Thursday, December 17, 2009

Favorite Things: "Yes, Virginia"

Being that this is the last weekend before Christmas (yeah, that's right), I thought we'd do something a little different. I just can NOT believe that we have a week to go. Last Christmas was the best of our lives, so much so that to try to think of a second best... we fail. But this Christmas? Oh, LOOK OUT!
And truly I am excited to begin our countdown to next Christmas. Although, I will not hurry the time along so much, as Dane Thomas grows, and the little moments caught in a giggle or a bear hug seem to hurry themselves.
And as the holiday season moves forward, we've become more and more busy leaving less time for the day to day chores as well as the Christmas obligations. And so it seems that Dane and I have get less time together. So it's almost hard to understand how the time doesn't pass when I am trying to get done that which needs getting done and Dane is saying he wants to eat for the seventy second time that day, or attempting to flush foreign objects down the toilet, or beating the dogs, or climbing on the Christmas tree, or throwing toys in the fire place, or ... you get it.
So we measure the day in belly laughs and nuzzles as we TRY to slow down the rush. We know, we know, we KNOW though, that no matter how successful we are at slowing down to enjoy our beautiful seventeen month old son this holiday season, we will be doing this again before our heads stop spinning from this round. And next year? Our Baby Dane will be 30 months old.
So, as we wrap up Dane's legos and cars and books, and daydream about his smiling face when he opens them... it is WE who get the real gift; a true understanding of the pure magic of Christmas. And of childhood.
I leave you with my very favorite piece of Christmas tradition, which has come to be known simply as "Yes, Virginia". Have you never read it, you must do so right now. And if it's a favorite of yours as well, well go ahead and read it again anyway. Think of your youngster as you read it. And if they are all grown, then all the better the piece is for you. Please do enjoy, "Yes, Virginia, there is a Santa Claus".

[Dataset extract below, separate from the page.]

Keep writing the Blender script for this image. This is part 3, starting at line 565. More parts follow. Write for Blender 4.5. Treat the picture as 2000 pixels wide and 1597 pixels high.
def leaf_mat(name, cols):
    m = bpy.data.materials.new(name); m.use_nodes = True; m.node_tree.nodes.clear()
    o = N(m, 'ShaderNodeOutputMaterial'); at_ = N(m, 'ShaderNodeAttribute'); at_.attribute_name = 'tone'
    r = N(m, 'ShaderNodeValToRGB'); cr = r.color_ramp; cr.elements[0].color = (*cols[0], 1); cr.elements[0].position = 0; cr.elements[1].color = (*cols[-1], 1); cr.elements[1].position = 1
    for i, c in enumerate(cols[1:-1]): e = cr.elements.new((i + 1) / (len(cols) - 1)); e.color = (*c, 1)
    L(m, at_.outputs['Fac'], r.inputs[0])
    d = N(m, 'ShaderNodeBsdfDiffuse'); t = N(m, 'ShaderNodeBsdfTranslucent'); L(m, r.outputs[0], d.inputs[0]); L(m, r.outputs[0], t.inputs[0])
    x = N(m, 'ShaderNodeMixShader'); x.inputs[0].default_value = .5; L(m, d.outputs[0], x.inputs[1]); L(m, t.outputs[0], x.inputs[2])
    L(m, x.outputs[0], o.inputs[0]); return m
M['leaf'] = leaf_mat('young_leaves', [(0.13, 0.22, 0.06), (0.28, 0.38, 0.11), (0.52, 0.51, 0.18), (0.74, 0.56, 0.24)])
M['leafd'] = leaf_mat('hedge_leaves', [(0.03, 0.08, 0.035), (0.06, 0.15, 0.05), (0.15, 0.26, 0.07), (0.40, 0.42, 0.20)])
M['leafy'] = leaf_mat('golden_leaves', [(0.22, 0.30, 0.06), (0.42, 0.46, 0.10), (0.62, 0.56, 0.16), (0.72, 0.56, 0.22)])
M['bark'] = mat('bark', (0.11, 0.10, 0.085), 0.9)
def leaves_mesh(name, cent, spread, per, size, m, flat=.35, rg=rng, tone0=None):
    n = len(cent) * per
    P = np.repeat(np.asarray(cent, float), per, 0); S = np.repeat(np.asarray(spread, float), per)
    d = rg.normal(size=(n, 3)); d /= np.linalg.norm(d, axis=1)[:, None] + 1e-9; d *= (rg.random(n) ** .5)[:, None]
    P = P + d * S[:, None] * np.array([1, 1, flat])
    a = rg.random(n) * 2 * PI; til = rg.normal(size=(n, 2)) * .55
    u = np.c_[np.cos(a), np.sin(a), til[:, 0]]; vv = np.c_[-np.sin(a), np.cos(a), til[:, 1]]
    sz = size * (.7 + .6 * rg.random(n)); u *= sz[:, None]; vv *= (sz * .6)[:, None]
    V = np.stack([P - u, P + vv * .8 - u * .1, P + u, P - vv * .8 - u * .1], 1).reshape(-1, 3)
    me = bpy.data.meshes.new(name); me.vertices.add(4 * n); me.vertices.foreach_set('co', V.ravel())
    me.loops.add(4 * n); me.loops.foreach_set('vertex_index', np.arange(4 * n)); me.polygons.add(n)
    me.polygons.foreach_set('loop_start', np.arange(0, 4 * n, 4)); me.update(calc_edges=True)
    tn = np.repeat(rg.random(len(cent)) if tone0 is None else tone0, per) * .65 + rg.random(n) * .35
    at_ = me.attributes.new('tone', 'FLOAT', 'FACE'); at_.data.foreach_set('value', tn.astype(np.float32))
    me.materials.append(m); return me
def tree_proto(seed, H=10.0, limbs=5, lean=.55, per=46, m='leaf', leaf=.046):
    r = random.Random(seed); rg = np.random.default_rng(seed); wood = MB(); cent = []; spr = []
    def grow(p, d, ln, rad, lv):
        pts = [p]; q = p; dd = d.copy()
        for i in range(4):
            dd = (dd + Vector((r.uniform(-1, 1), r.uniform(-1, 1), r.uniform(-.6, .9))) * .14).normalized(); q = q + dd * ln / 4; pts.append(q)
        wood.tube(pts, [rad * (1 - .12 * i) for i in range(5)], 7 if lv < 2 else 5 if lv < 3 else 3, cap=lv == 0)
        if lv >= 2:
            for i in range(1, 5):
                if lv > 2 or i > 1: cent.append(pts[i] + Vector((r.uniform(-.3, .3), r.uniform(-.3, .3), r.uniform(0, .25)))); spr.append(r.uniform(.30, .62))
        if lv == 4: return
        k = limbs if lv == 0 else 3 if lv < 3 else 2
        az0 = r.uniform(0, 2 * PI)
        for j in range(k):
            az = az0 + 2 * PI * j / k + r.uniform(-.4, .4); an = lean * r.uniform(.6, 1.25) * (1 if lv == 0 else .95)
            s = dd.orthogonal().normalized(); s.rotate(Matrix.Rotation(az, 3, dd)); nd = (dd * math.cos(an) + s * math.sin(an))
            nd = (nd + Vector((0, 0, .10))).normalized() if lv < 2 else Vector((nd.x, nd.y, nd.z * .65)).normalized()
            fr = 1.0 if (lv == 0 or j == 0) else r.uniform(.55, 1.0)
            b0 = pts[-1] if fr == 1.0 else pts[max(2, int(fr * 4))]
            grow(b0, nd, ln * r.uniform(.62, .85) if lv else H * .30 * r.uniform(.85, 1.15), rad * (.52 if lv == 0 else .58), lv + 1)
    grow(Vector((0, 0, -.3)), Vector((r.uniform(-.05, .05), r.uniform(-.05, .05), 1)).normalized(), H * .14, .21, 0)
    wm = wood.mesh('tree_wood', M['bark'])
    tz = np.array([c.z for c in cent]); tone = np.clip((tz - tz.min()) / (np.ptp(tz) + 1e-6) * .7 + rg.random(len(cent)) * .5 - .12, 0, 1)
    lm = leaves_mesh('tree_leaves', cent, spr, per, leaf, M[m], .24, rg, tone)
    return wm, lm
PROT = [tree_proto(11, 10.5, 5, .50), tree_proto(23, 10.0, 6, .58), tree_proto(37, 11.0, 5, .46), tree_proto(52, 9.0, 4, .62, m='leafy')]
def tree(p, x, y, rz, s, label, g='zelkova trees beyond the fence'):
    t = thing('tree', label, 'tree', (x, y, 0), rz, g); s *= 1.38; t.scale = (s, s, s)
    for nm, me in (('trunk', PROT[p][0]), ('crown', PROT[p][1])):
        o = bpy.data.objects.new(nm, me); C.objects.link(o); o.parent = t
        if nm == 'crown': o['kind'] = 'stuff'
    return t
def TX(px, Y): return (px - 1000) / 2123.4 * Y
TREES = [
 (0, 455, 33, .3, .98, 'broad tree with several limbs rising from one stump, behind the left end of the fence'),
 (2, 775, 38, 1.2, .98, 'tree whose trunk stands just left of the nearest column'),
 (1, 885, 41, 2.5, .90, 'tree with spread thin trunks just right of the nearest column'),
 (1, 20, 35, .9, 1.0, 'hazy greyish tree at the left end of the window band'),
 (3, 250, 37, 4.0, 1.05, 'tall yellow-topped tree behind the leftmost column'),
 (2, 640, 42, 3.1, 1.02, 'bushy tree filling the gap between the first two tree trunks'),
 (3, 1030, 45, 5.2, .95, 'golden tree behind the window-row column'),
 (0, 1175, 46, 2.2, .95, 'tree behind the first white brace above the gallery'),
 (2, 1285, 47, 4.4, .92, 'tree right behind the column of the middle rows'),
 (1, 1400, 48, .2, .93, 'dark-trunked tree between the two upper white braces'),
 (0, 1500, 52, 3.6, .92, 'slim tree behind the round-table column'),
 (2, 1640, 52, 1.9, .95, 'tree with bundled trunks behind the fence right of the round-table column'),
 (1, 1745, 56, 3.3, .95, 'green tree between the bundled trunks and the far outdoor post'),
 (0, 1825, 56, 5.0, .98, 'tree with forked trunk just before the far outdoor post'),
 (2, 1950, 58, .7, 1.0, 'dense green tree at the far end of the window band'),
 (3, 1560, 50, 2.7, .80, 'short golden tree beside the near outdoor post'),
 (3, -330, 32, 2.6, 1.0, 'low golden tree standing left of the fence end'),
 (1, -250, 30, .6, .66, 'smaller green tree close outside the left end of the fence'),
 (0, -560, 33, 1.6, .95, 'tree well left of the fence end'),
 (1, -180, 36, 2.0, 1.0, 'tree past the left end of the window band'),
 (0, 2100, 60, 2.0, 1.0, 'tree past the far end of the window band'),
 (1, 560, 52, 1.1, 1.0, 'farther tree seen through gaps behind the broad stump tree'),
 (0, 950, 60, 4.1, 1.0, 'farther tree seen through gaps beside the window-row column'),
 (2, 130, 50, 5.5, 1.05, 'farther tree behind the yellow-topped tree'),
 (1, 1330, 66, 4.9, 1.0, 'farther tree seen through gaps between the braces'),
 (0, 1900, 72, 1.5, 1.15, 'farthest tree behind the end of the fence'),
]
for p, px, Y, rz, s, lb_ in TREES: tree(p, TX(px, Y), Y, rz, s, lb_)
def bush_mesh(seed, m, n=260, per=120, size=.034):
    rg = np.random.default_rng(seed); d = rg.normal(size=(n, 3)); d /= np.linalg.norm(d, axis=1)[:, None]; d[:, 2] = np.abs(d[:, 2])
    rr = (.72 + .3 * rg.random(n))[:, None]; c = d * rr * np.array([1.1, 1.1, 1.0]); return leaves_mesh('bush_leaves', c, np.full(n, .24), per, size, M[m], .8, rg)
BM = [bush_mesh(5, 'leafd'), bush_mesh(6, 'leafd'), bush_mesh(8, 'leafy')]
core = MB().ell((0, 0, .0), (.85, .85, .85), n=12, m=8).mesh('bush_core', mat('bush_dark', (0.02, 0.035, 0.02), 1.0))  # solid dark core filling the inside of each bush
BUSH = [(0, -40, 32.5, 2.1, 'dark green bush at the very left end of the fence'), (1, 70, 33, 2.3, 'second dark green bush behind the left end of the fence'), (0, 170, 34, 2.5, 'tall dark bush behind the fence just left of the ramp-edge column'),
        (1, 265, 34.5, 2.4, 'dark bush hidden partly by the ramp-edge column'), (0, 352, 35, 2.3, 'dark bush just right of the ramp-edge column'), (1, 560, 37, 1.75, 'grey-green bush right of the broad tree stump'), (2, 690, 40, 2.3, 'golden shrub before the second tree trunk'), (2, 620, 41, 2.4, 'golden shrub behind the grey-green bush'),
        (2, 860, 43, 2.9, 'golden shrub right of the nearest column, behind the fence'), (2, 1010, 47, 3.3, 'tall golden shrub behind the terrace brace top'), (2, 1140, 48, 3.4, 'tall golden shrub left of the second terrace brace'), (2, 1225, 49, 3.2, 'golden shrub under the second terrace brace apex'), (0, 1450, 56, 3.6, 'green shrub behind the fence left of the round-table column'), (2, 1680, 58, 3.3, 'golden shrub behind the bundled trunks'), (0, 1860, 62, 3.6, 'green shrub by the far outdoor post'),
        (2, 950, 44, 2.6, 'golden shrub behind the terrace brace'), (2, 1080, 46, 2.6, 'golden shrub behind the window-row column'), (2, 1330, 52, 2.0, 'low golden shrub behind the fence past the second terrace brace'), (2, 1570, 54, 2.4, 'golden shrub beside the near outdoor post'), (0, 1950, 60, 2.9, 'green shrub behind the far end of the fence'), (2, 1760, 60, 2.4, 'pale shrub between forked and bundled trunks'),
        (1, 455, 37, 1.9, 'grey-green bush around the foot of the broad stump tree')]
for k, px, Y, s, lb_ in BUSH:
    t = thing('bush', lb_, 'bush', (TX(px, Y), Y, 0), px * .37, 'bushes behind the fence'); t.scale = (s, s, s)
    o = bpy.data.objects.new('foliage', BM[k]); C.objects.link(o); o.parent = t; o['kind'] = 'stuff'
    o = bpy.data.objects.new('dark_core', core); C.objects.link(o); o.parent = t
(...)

Eight-year-old Virginia O'Hanlon wrote a letter to the editor of New York's Sun, and the quick response was printed as an unsigned editorial Sept. 21, 1897. The work of veteran newsman Francis Pharcellus Church has since become history's most reprinted newspaper editorial, appearing in part or whole in dozens of languages in books, movies, and other editorials, and on posters and stamps.


"DEAR EDITOR: I am 8 years old.
"Some of my little friends say there is no Santa Claus.
"Papa says, 'If you see it in THE SUN it's so.'
"Please tell me the truth; is there a Santa Claus?

"VIRGINIA O'HANLON.
"115 WEST NINETY-FIFTH STREET."

VIRGINIA, your little friends are wrong. They have been affected by the skepticism of a skeptical age. They do not believe except [what] they see. They think that nothing can be which is not comprehensible by their little minds. All minds, Virginia, whether they be men's or children's, are little. In this great universe of ours man is a mere insect, an ant, in his intellect, as compared with the boundless world about him, as measured by the intelligence capable of grasping the whole of truth and knowledge.

Yes, VIRGINIA, there is a Santa Claus. He exists as certainly as love and generosity and devotion exist, and you know that they abound and give to your life its highest beauty and joy. Alas! how dreary would be the world if there were no Santa Claus. It would be as dreary as if there were no VIRGINIAS. There would be no childlike faith then, no poetry, no romance to make tolerable this existence. We should have no enjoyment, except in sense and sight. The eternal light with which childhood fills the world would be extinguished.

Not believe in Santa Claus! You might as well not believe in fairies! You might get your papa to hire men to watch in all the chimneys on Christmas Eve to catch Santa Claus, but even if they did not see Santa Claus coming down, what would that prove? Nobody sees Santa Claus, but that is no sign that there is no Santa Claus. The most real things in the world are those that neither children nor men can see. Did you ever see fairies dancing on the lawn? Of course not, but that's no proof that they are not there. Nobody can conceive or imagine all the wonders there are unseen and unseeable in the world.

You may tear apart the baby's rattle and see what makes the noise inside, but there is a veil covering the unseen world which not the strongest man, nor even the united strength of all the strongest men that ever lived, could tear apart. Only faith, fancy, poetry, love, romance, can push aside that curtain and view and picture the supernal beauty and glory beyond. Is it all real? Ah, VIRGINIA, in all this world there is nothing else real and abiding.

No Santa Claus! Thank God! he lives, and he lives forever. A thousand years from now, Virginia, nay, ten times ten thousand years from now, he will continue to make glad the heart of childhood.